A constituent entity in general includes any separate business unit who is required to consolidate its accounts with its ultimate parent entity’s accounts for financial reporting purposes (or that would be so required if the equity interest in such a business unit was publicly traded on a securities exchange). This would be considered a separate constituent entity of the MNE group. A constituent entity may include an entity treated as a partnership as well as a permanent establishment (“PE”) who prepares separate financial statements for financial reporting, regulatory, tax reporting, or internal management control purposes.

What is the format in which the CbcR be filed?

CbCR must be prepared and filed in a form identical to the standard template set out at Annex 3 of Chapter 5 of the OECD Transfer Pricing Guidelines for Multinational Enterprises and Tax Administrations. 

When must the CbCR report be filed?

CbCR must be filed no later than 12 months from the last day of the Reporting Fiscal Year of the MNE group (for Reporting Fiscal Years commencing from 1 January 2021). 

What are the penalties for not complying with the CbCR rules?

Pursuant to section 9 of the Country-by-Country Reporting Regulation, failure to file the CbCR would entice a civil penalty of 0.5% of the tax payable in that taxable period and MVR 50 per day for each day of delay from the due date to submit the CbCR. A criminal penalty of one to six months of house arrest could be applied for willful failure to file a CbCR report. 

Will the CbCR filed with MIRA be shared with other countries?

Each CbCR that a Maldivian reporting entity files with MIRA for the MNE Group may be shared with foreign tax jurisdictions where that MNE group is doing business if the Maldives has entered into a tax treaty or tax information exchange agreement (“TIEA”) and a competent authority agreement for the automatic exchange of CbCR with the Maldives.

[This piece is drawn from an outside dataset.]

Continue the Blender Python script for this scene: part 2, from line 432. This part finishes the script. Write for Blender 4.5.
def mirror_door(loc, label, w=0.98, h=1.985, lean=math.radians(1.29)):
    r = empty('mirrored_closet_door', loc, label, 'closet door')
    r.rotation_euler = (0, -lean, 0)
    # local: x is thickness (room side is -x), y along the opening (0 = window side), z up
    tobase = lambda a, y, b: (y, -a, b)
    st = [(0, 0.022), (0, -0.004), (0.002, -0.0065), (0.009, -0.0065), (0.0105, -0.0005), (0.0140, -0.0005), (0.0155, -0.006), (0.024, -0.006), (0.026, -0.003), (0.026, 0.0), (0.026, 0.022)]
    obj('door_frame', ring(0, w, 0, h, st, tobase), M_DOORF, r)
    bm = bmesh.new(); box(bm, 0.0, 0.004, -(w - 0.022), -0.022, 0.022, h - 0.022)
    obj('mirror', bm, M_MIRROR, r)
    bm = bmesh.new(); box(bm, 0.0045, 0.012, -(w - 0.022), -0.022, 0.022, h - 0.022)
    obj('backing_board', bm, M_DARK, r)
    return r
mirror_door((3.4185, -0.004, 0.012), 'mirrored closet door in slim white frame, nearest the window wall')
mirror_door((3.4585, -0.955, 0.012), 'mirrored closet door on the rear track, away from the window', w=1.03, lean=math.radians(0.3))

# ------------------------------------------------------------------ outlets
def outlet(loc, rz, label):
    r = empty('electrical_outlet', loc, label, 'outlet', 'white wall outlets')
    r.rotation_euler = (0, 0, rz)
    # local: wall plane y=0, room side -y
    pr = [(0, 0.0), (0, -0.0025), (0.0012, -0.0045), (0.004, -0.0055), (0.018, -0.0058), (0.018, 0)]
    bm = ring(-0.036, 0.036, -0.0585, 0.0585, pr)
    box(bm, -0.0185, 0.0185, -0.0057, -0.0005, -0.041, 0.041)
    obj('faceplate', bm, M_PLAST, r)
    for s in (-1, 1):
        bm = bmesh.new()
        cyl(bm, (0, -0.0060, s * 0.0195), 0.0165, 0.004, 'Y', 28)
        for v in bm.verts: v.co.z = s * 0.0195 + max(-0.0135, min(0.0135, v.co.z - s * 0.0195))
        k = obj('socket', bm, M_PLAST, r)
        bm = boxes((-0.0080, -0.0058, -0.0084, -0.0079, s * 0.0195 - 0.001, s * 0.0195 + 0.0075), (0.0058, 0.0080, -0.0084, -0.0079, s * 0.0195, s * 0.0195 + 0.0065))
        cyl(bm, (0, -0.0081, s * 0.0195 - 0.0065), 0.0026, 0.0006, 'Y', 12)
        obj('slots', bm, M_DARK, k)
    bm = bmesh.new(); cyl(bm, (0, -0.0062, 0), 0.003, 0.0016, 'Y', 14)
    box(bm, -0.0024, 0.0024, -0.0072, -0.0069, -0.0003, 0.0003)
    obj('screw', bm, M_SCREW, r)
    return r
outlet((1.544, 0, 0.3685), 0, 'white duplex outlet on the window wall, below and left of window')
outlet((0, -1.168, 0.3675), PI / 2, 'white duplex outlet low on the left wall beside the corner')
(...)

What are the confidentially protections applicable to the CbCR filed with MIRA?

MIRA has determined that the confidentiality of the information contained in the CbCR must be preserved at least to the same extent that would apply if such information were provided to it under the provisions of the Multilateral Convention on Mutual Administrative Assistance in Tax Matters. 

How would the information in CbCR be used?

CbCR can be used to assess high level transfer pricing risks and base erosion and profit shifting related risks in the Maldives, including the risk of non-compliance by members of the MNE Group with the applicable transfer pricing rules. It can also be used for economic and statistical analysis purposes where appropriate.